··· DATA BLOCK

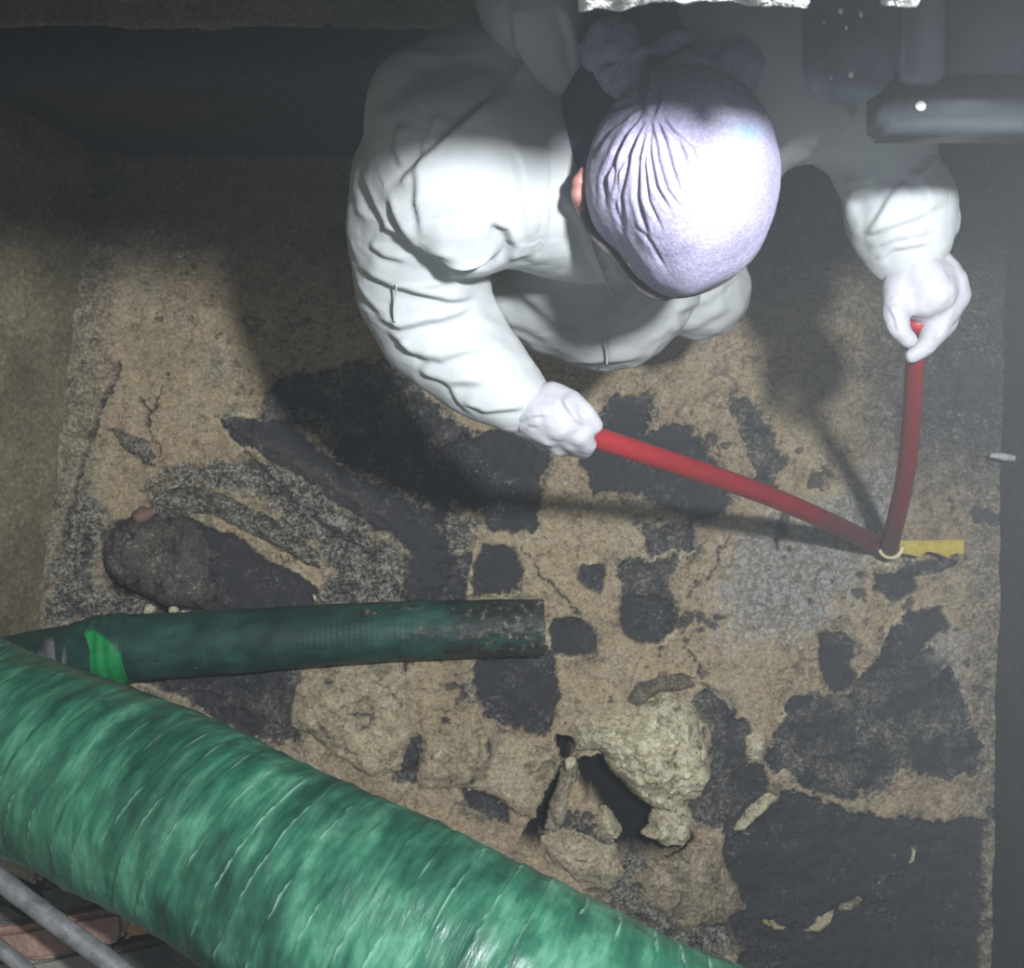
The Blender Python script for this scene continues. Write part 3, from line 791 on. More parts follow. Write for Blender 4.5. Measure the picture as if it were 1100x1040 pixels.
tube('pipe_wall', pp, [0.072, 0.070, 0.067, 0.064, 0.061], M['pipe'], thin, 80, pipe_radial, True, {'mud': mudfn, 'paint': z0, 'pinkish': z0, 'line': z0})
pp = catmull([W(80, 702, 0.084), W(106, 700, 0.082), W(128, 698, 0.079), W(142, 697, 0.076)], 40)
tube('pipe_coupling', pp, [0.066, 0.077, 0.079, 0.074], M['pipe'], thin, 80, lambda S, G: 0.0015*np.sin(S*260)+0.003*fbm(S*20, np.cos(G)*3, np.sin(G)*3, 3, 4), True, {'mud': z0, 'paint': paintfn, 'pinkish': z0, 'line': z0})['label'] = 'coupling daubed with bright green paint'
pp = catmull([W(-28, 732, 0.36), W(0, 724, 0.30), W(45, 712, 0.19), W(92, 702, 0.09)], 60)
def pinkfn(S, G, co):
    px, py = to_px(co)
    n = vnoise(px/7.0, py/60.0, px*0, 4)
    return (smooth(0.15, 0.5, n) * smooth(20, 40, px) * (1-smooth(66, 74, px)) * smooth(682, 690, py)).reshape(S.shape)
tube('pipe_branch', pp, [0.068, 0.068, 0.067, 0.066], M['pipe'], thin, 80, lambda S, G: 0.003*fbm(S*10, np.cos(G)*2, np.sin(G)*2, 4, 14), True, {'mud': z0, 'paint': z0, 'pinkish': pinkfn, 'line': z0})

# --- lower left: brick ledge with steel rods
ledge_z = 0.80
def rough_block(name, poly, zt, thick, mat, label=None, cat=None, parent=None, seed=0, group=None, bev=0.008):
    P = [W(p[0], p[1], zt) for p in poly]
    bm = bmesh.new()
    vs = [bm.verts.new(p) for p in P]
    f = bm.faces.new(vs)
    if f.normal.z < 0: bmesh.ops.reverse_faces(bm, faces=[f])
    r = bmesh.ops.extrude_face_region(bm, geom=[f])
    for v in r['geom']:
        if isinstance(v, bmesh.types.BMVert): v.co.z -= thick
    bmesh.ops.recalc_face_normals(bm, faces=bm.faces)
    bmesh.ops.bevel(bm, geom=bm.edges[:], offset=bev, segments=2, affect='EDGES')
    bmesh.ops.triangulate(bm, faces=bm.faces)
    for _ in range(3):
        long = [e for e in bm.edges if e.calc_length() > 0.018]
        if long: bmesh.ops.subdivide_edges(bm, edges=long, cuts=1)
        bmesh.ops.triangulate(bm, faces=[f for f in bm.faces if len(f.verts) > 3])
    me = bpy.data.meshes.new(name); bm.normal_update(); bm.to_mesh(me); bm.free()
    co = get_co(me); no = get_no(me)
    co += no*(0.006*fbm(co[:, 0]*25, co[:, 1]*25, co[:, 2]*25, 4, seed))[:, None]
    set_co(me, co)
    o = link(name, me, mat, parent)
    if label: tag(o, label, cat, group)
    return o
led = rough_block('trim_4', [(-220,880),(-10,892),(60,930),(230,1010),(330,1120),(-220,1160)], ledge_z-0.07, 0.74, M['timber'], seed=3); tag(led, kind='structure')
rough_block('brick', [(-30,1003),(30,997),(92,984),(90,1012),(60,1030),(-30,1040)], ledge_z, 0.08, M['brick'], 'dark pink brick lying across under the steel rod', 'brick', seed=5)
rough_block('brick', [(76,986),(110,980),(132,978),(134,1004),(128,1014),(108,1018),(80,1010)], ledge_z+0.004, 0.08, M['brick'], 'pink stone brick right of the steel rod below the hose', 'brick', seed=6)
rough_block('brick', [(132,976),(150,984),(171,998),(164,1006),(138,1011),(128,1012),(131,994)], ledge_z+0.002, 0.08, M['brick_orange'], 'orange brick fragment with a pointed tip under the hose', 'brick', seed=7)
rough_block('stone_block', [(38,955),(70,942),(100,958),(132,972),(92,978),(62,985),(44,970)], ledge_z-0.005, 0.07, M['timber'], 'dark grey stone block between the hose and the pink bricks', 'stone block', seed=8)
rough_block('stone_block', [(-30,908),(10,910),(45,932),(40,955),(-30,930)], ledge_z-0.01, 0.07, M['wall'], 'brownish stone block at the left edge below the hose', 'stone block', seed=9)
rough_block('stone_block', [(112,1022),(180,1008),(260,1040),(330,1100),(150,1100)], ledge_z-0.01, 0.07, M['timber'], 'black stone block right of the rods at the bottom edge', 'stone block', seed=10)
rough_block('stone_block', [(-30,960),(10,968),(36,985),(30,992),(-30,998)], ledge_z-0.01, 0.07, M['timber'], 'dark stone block left of the steel rod at the edge', 'stone block', seed=11)
rough_block('stone_block', [(-20,1046),(40,1030),(98,1018),(120,1040),(130,1100),(-20,1100)], ledge_z-0.012, 0.07, M['slab'], 'grey stone block beneath the steel rod at the bottom edge', 'stone block', seed=12)
def rod(name, a, b, r, label):
    n = 60; pts = [Vector(a).lerp(Vector(b), k/n) for k in range(n+1)]
    o = tube(name, pts, [r, r], M['steel'], None, 24, lambda S, G: 0.0012*fbm(S*60, np.cos(G)*2, np.sin(G)*2, 3, 4))
    tag(o, label, 'rod', 'steel rods over the bricks'); return o
rod('steel_rod', W(-45, 912, 0.86), W(260, 1140, 0.94), 0.0120, 'thick grey steel rod slanting over the pink bricks')
rod('steel_rod', W(-40, 985, 0.85), W(120, 1120, 0.90), 0.009, 'thin grey steel rod in the bottom left corner')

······

WORK TO BE COMPLETED:
Print out the whole of the material word for word, without pictures.

FINISHED TASK:
The Blender Python script for this scene continues. Write part 3, from line 791 on. More parts follow. Write for Blender 4.5. Measure the picture as if it were 1100x1040 pixels.
tube('pipe_wall', pp, [0.072, 0.070, 0.067, 0.064, 0.061], M['pipe'], thin, 80, pipe_radial, True, {'mud': mudfn, 'paint': z0, 'pinkish': z0, 'line': z0})
pp = catmull([W(80, 702, 0.084), W(106, 700, 0.082), W(128, 698, 0.079), W(142, 697, 0.076)], 40)
tube('pipe_coupling', pp, [0.066, 0.077, 0.079, 0.074], M['pipe'], thin, 80, lambda S, G: 0.0015*np.sin(S*260)+0.003*fbm(S*20, np.cos(G)*3, np.sin(G)*3, 3, 4), True, {'mud': z0, 'paint': paintfn, 'pinkish': z0, 'line': z0})['label'] = 'coupling daubed with bright green paint'
pp = catmull([W(-28, 732, 0.36), W(0, 724, 0.30), W(45, 712, 0.19), W(92, 702, 0.09)], 60)
def pinkfn(S, G, co):
    px, py = to_px(co)
    n = vnoise(px/7.0, py/60.0, px*0, 4)
    return (smooth(0.15, 0.5, n) * smooth(20, 40, px) * (1-smooth(66, 74, px)) * smooth(682, 690, py)).reshape(S.shape)
tube('pipe_branch', pp, [0.068, 0.068, 0.067, 0.066], M['pipe'], thin, 80, lambda S, G: 0.003*fbm(S*10, np.cos(G)*2, np.sin(G)*2, 4, 14), True, {'mud': z0, 'paint': z0, 'pinkish': pinkfn, 'line': z0})

# --- lower left: brick ledge with steel rods
ledge_z = 0.80
def rough_block(name, poly, zt, thick, mat, label=None, cat=None, parent=None, seed=0, group=None, bev=0.008):
    P = [W(p[0], p[1], zt) for p in poly]
    bm = bmesh.new()
    vs = [bm.verts.new(p) for p in P]
    f = bm.faces.new(vs)
    if f.normal.z < 0: bmesh.ops.reverse_faces(bm, faces=[f])
    r = bmesh.ops.extrude_face_region(bm, geom=[f])
    for v in r['geom']:
        if isinstance(v, bmesh.types.BMVert): v.co.z -= thick
    bmesh.ops.recalc_face_normals(bm, faces=bm.faces)
    bmesh.ops.bevel(bm, geom=bm.edges[:], offset=bev, segments=2, affect='EDGES')
    bmesh.ops.triangulate(bm, faces=bm.faces)
    for _ in range(3):
        long = [e for e in bm.edges if e.calc_length() > 0.018]
        if long: bmesh.ops.subdivide_edges(bm, edges=long, cuts=1)
        bmesh.ops.triangulate(bm, faces=[f for f in bm.faces if len(f.verts) > 3])
    me = bpy.data.meshes.new(name); bm.normal_update(); bm.to_mesh(me); bm.free()
    co = get_co(me); no = get_no(me)
    co += no*(0.006*fbm(co[:, 0]*25, co[:, 1]*25, co[:, 2]*25, 4, seed))[:, None]
    set_co(me, co)
    o = link(name, me, mat, parent)
    if label: tag(o, label, cat, group)
    return o
led = rough_block('trim_4', [(-220,880),(-10,892),(60,930),(230,1010),(330,1120),(-220,1160)], ledge_z-0.07, 0.74, M['timber'], seed=3); tag(led, kind='structure')
rough_block('brick', [(-30,1003),(30,997),(92,984),(90,1012),(60,1030),(-30,1040)], ledge_z, 0.08, M['brick'], 'dark pink brick lying across under the steel rod', 'brick', seed=5)
rough_block('brick', [(76,986),(110,980),(132,978),(134,1004),(128,1014),(108,1018),(80,1010)], ledge_z+0.004, 0.08, M['brick'], 'pink stone brick right of the steel rod below the hose', 'brick', seed=6)
rough_block('brick', [(132,976),(150,984),(171,998),(164,1006),(138,1011),(128,1012),(131,994)], ledge_z+0.002, 0.08, M['brick_orange'], 'orange brick fragment with a pointed tip under the hose', 'brick', seed=7)
rough_block('stone_block', [(38,955),(70,942),(100,958),(132,972),(92,978),(62,985),(44,970)], ledge_z-0.005, 0.07, M['timber'], 'dark grey stone block between the hose and the pink bricks', 'stone block', seed=8)
rough_block('stone_block', [(-30,908),(10,910),(45,932),(40,955),(-30,930)], ledge_z-0.01, 0.07, M['wall'], 'brownish stone block at the left edge below the hose', 'stone block', seed=9)
rough_block('stone_block', [(112,1022),(180,1008),(260,1040),(330,1100),(150,1100)], ledge_z-0.01, 0.07, M['timber'], 'black stone block right of the rods at the bottom edge', 'stone block', seed=10)
rough_block('stone_block', [(-30,960),(10,968),(36,985),(30,992),(-30,998)], ledge_z-0.01, 0.07, M['timber'], 'dark stone block left of the steel rod at the edge', 'stone block', seed=11)
rough_block('stone_block', [(-20,1046),(40,1030),(98,1018),(120,1040),(130,1100),(-20,1100)], ledge_z-0.012, 0.07, M['slab'], 'grey stone block beneath the steel rod at the bottom edge', 'stone block', seed=12)
def rod(name, a, b, r, label):
    n = 60; pts = [Vector(a).lerp(Vector(b), k/n) for k in range(n+1)]
    o = tube(name, pts, [r, r], M['steel'], None, 24, lambda S, G: 0.0012*fbm(S*60, np.cos(G)*2, np.sin(G)*2, 3, 4))
    tag(o, label, 'rod', 'steel rods over the bricks'); return o
rod('steel_rod', W(-45, 912, 0.86), W(260, 1140, 0.94), 0.0120, 'thick grey steel rod slanting over the pink bricks')
rod('steel_rod', W(-40, 985, 0.85), W(120, 1120, 0.90), 0.009, 'thin grey steel rod in the bottom left corner')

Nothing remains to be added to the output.